Del resto, lo stesso decreto Ristori quater non si sottrae a tale logica. Stando alle bozze circolate, si tratta dell’ennesimo provvedimento che si regge esclusivamente sull’idea dei bonus, come l’indennità per il prossimo mese di dicembre riservata ai lavoratori con rapporti di collaborazione presso il Comitato olimpico nazionale (Coni), il Comitato italiano paralimpico (Cip), le federazioni sportive nazionali, le discipline sportive associate, gli enti di promozione sportiva (riconosciuti dal Coni e dal Cip), le società e associazioni sportive dilettantistiche, ed i fondi in più per il 2020 per il Fondo unico a sostegno delle associazioni sportive e società sportive dilettantistiche. Interventi una tantum, quindi.

A proposito ancora di indennità, eccone un’altra - da 1.000 euro, pare - nello stesso testo, per i lavoratori dipendenti stagionali del turismo e degli stabilimenti termali. Cosa dire, poi, dei fondi sempre per il 2020, destinati all’apposito Fondo del ministero per i Beni e le Attività culturali e per il Turismo, per il ristoro delle perdite subìte dal settore delle fiere e dei congressi. Misura peraltro tardiva per far fronte alle difficoltà di una categoria che soffre maledettamente le restrizioni introdotte dai dpcm. Parliamo di un’industria che coinvolge diverse centinaia di migliaia di persone, con un impatto significativo sul Prodotto interno lordo nazionale. D’altra parte, se andiamo a ritroso, fin dall’inizio dell’emergenza sanitaria, nei provvedimenti governativi troviamo solo bonus: quello per i lavoratori autonomi e le partite Iva, oltre al voucher baby sitting, nel decreto Cura Italia dello scorso marzo; il buono vacanze per incrementare i flussi turistici in Italia, inserito nel decreto Rilancio, rivelatosi un mezzo flop, ma prorogato dal primo decreto Ristori fino a giugno 2021; il famigerato bonus mobilità, per l’acquisto di bici e monopattini elettrici, contestato con forza dal centrodestra, visto che le risorse impiegate si sarebbero magari rivelate utili per provare a prevenire la seconda ondata del contagio.

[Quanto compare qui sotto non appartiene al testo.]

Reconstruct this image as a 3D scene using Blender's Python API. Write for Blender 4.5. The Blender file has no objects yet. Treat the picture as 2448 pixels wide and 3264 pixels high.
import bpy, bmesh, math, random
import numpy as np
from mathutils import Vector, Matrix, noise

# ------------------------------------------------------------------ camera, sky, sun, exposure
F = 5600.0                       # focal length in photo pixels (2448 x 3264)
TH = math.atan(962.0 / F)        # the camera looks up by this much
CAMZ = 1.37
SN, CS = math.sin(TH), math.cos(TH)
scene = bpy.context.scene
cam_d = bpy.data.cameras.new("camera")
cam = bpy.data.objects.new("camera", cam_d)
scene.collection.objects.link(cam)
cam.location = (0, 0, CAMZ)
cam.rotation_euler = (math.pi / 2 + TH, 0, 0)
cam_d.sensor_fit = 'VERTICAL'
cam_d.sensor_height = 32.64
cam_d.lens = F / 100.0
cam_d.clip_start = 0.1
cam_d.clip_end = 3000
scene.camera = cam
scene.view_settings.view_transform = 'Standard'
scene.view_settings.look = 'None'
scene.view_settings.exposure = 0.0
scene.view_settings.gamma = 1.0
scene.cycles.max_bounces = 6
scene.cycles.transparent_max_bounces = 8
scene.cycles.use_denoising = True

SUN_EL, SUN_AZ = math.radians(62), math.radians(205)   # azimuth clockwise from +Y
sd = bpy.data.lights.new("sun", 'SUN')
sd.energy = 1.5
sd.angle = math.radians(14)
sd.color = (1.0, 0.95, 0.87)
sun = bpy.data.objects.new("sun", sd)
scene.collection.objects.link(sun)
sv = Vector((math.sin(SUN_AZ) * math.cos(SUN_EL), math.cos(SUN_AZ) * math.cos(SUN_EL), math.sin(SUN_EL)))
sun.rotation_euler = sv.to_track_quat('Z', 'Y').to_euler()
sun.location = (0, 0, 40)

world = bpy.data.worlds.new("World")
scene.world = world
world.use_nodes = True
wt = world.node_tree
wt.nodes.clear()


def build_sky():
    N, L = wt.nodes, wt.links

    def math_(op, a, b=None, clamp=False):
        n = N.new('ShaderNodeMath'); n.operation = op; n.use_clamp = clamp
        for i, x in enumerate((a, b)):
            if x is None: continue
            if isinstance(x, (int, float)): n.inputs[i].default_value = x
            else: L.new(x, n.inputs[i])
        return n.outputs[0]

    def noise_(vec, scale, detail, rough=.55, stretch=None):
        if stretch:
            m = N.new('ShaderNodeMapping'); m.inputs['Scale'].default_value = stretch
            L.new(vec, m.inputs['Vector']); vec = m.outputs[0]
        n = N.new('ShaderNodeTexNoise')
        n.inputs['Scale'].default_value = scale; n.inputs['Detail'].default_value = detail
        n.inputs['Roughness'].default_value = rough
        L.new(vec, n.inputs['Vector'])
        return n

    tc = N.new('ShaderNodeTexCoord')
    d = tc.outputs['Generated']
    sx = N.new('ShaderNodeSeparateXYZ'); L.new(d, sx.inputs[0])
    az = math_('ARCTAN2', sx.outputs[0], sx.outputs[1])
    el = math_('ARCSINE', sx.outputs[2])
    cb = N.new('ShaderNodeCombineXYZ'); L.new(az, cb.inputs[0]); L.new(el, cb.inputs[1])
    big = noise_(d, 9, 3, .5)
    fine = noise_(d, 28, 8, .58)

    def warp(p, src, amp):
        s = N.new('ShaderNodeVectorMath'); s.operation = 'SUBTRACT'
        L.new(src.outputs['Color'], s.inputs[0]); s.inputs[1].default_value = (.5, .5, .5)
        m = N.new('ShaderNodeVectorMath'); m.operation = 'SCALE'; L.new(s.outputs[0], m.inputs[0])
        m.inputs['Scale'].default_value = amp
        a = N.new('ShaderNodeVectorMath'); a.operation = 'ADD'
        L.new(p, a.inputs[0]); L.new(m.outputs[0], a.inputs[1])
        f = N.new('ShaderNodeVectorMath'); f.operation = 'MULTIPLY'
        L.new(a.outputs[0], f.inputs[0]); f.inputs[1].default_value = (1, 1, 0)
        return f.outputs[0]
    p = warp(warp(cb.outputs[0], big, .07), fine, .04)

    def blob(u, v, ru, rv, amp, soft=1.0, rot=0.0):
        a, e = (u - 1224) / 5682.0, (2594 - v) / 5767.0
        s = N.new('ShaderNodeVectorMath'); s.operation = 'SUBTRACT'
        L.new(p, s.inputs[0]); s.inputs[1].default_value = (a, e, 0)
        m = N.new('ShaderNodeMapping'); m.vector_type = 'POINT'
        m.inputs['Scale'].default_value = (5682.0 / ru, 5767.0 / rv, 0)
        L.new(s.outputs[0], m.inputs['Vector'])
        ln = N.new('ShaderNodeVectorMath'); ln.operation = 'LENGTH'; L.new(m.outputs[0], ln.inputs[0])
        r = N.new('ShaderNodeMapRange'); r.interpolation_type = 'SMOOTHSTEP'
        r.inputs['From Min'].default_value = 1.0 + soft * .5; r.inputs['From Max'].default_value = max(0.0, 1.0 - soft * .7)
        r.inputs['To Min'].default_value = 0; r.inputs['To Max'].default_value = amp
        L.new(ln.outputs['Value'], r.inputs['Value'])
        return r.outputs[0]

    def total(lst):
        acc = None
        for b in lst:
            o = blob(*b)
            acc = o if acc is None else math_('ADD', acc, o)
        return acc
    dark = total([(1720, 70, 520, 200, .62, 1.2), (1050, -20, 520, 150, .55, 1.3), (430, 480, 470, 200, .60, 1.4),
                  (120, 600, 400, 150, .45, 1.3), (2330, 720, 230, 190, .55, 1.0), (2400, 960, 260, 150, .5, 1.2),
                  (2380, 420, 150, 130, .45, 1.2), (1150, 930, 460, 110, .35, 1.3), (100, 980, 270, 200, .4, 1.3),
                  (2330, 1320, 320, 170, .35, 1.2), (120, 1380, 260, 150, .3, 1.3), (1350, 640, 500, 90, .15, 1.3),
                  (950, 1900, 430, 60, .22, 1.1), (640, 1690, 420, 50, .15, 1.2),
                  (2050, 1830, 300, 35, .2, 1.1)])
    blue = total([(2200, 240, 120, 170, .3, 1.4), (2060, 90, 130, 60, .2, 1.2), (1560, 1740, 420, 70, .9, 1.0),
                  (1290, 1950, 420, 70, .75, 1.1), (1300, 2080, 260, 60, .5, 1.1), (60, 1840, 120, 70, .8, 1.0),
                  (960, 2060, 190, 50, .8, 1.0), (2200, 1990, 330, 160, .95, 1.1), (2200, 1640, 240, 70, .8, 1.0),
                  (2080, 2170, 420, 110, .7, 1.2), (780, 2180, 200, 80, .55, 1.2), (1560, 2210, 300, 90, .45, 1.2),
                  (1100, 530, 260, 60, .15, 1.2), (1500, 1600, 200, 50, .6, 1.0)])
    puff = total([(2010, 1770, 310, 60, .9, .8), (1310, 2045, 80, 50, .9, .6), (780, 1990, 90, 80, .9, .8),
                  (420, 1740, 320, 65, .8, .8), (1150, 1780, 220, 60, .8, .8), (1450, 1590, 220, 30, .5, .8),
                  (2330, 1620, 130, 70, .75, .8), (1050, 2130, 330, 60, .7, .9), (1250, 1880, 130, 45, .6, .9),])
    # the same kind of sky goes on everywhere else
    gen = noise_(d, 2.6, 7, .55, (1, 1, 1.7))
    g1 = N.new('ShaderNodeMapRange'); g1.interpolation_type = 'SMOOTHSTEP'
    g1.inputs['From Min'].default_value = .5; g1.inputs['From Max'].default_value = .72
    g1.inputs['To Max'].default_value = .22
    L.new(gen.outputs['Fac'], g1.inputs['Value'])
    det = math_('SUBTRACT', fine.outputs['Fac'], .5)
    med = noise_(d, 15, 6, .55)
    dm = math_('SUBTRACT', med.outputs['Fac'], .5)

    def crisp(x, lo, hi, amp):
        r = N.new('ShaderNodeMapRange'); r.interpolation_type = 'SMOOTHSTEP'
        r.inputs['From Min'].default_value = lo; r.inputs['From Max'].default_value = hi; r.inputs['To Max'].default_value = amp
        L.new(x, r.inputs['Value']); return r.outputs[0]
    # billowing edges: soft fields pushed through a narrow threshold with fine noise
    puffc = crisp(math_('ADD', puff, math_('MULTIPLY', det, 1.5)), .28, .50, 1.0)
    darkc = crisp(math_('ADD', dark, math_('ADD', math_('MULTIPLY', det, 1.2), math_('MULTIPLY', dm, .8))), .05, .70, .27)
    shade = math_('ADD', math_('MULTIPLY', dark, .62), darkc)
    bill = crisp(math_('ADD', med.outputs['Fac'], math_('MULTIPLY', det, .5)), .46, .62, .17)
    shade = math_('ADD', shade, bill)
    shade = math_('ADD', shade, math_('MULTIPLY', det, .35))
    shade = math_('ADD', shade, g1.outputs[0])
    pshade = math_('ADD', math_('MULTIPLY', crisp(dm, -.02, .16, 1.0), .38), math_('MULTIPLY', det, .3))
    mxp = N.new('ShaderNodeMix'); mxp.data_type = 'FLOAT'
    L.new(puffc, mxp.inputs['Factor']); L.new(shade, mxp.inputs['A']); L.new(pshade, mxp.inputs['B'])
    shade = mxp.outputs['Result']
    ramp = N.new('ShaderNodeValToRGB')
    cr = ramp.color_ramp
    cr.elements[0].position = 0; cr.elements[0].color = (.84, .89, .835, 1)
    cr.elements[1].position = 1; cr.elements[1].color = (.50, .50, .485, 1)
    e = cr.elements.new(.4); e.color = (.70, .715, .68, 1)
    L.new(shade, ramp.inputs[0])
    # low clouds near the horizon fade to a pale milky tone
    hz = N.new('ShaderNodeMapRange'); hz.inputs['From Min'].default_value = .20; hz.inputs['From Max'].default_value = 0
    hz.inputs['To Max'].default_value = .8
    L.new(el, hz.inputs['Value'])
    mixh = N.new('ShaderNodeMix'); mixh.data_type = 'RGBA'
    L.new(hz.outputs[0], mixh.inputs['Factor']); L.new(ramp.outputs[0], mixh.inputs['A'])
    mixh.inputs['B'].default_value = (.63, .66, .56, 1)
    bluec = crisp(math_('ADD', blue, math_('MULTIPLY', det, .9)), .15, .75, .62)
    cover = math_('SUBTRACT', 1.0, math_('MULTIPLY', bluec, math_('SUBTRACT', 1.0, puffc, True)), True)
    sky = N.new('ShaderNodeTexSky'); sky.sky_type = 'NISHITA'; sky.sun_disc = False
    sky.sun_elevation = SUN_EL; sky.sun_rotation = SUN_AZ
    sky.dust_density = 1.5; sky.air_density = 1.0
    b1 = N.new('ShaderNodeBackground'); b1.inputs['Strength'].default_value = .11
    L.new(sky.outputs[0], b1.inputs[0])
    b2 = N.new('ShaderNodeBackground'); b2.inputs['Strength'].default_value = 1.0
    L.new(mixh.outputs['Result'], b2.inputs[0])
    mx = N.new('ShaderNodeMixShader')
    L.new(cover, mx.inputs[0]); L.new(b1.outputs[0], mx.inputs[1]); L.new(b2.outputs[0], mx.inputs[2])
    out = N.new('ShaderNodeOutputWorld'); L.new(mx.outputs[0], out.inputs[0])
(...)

C’è comunque, a livello generale, un dato di fatto da registrare: l’assenza da parte di Palazzo Chigi di norme realmente strutturali, in grado di ridare fiato al sistema economico. Il risultato? Imprenditori stremati, come quelli della ristorazione, che alla fine saranno costretti a chiudere, e lavoratori senza un futuro. Si procede in ordine sparso. Dopo aver «accontentato», si fa per dire, altri settori nei precedenti provvedimenti sui ristori, adesso si procede con l’elargire aiuti ai comparti rimanenti. E, magari, ci si dimenticherà di inserirne qualcuno. Quello che sembra mancare al governo, dunque, è una visione d’insieme: in una parola, una strategia.